日常のなかのきわめて小さな愛の機敏まで緻密に描ききる作風だけに、それらの決着としてのエロシーンにはそこまで注力されてはいない。連続エピソードを含め1本あたり最低でも20ページ~多いので40ページ近くの大容量ながら濡れ場支配率は業界平均あたりといったところ。プレイ内容は特殊ギミック皆無で変態シチュの導入もないじつにオーソドックスなもので、加えてナマで膣内射精当たり前のこの業界ではめずらしくゴムつきセックスが多数派である。

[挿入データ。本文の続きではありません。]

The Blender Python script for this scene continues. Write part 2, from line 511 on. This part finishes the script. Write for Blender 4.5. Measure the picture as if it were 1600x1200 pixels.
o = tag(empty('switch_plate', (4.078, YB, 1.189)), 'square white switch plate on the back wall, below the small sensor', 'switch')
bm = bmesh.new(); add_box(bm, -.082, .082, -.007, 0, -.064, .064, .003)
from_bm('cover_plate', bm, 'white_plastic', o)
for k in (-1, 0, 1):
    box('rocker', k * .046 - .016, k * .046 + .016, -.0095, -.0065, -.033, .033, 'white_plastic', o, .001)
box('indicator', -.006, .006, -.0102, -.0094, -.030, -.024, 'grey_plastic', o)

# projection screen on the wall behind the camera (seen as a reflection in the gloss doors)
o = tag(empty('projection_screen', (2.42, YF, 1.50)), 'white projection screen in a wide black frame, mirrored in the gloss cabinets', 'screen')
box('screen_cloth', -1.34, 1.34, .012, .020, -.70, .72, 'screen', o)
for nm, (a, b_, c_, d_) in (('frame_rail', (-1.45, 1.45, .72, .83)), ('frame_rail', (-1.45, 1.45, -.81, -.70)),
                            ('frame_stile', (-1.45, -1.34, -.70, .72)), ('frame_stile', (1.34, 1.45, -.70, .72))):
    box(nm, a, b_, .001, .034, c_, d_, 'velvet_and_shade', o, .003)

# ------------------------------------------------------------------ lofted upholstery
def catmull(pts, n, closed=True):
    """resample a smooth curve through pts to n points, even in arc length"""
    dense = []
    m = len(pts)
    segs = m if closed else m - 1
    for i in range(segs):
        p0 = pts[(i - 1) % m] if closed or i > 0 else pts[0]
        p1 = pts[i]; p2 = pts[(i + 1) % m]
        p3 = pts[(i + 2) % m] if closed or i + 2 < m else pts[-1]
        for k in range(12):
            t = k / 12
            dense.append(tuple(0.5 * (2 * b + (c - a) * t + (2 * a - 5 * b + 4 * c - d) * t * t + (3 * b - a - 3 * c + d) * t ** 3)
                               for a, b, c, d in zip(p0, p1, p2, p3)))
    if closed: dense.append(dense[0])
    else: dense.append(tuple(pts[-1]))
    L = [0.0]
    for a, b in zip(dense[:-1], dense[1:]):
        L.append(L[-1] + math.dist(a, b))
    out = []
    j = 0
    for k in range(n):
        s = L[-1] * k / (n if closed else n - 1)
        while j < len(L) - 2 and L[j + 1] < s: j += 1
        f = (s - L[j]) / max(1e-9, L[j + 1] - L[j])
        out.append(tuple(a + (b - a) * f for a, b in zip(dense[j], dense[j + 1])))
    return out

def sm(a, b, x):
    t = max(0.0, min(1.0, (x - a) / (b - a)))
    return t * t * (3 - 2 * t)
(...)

このあたりは高校生カップルのリアルな現状を反映する地に足のついた行為ともいえようが、そのぶん思いのまま中田氏三昧で大量のザーメンを子宮の奥底へドプドプ注ぎこみ続けるエロ漫画ファンタシーに慣れきった諸兄はいささか違和感を覚えるかも知れない。
好き合うどうしの2人なら灰色の毎日もつまらないルーティンもすべてが恋を深めるための素敵なサプライズ。セックスの意味は十全に知らなくともきつく抱きあい濃密なキスを交わすだけで本能がその先のめくるめく快感へいざなってくれるのだ。発展途上の肢体をまさぐられ敏感な部分を刺戟されて彼女は全身を貫く未曾有の衝動に体躯を振るわせまだしちゃいけないイキ顔をさらけ出す。未成熟な蜜壷へシャフトをねじこまれしいちばん奥を執拗に突き上げられるたび小刻みに震えながら甘い吐息をもらす彼女の痴態にいっそう興奮。両手を最愛の彼のガッシリした背中へと回しきつくしがみつきながら呼吸を荒げ昇りつめてゆくヒロインのJKまんこに熱い飛沫をお見舞いだ。
ほとんどがコンドーム着用を遵守しつつ射精する男子諸君の律儀さに好感を抱きつつも抜き的には一抹の寂しさを覚え評定を若干差っ引いたものの、本作のエッセンスは本番それ自体よりもそこへ至るまでの濃密で甘やかな2人の愛ランドを存分に描ききることにあるのでそこは納得。もしかするとリアル世界では喪われているかも知れない清楚で愛らしい女子高生たちと、そんな彼女らを優しく見守りフォローする健全安全好青年たる男性主人公たちとの清く正しくちょっとえっちな男女交際を大量摂取してぼくらもご満悦だ。早くも一般誌執筆を掛け持ちで開始しており今後どの程度この業界にいてくれるかわからないけど、しばらくの間はこのノスタルジックな性春グラフィティをたっぷりと投下し続けてもらいたいもの。中田氏大好きっ漢の自分はやはりナマで子袋にザーメンを満たすタイプのお話がグッと来て、さんざっぱら交合し続けゴムのストックが切れてもおかまいなしに精液注入をおねだりのドエロい後輩ちゃんがすばらしすぎる「あたたかいへや」と、現時点でも夫婦同然の幼なじみカップルが温泉旅行でしっぽりねっとりちちくりあいドロリ濃厚ザーメン放出の「これからの二人」が私的最愛物件。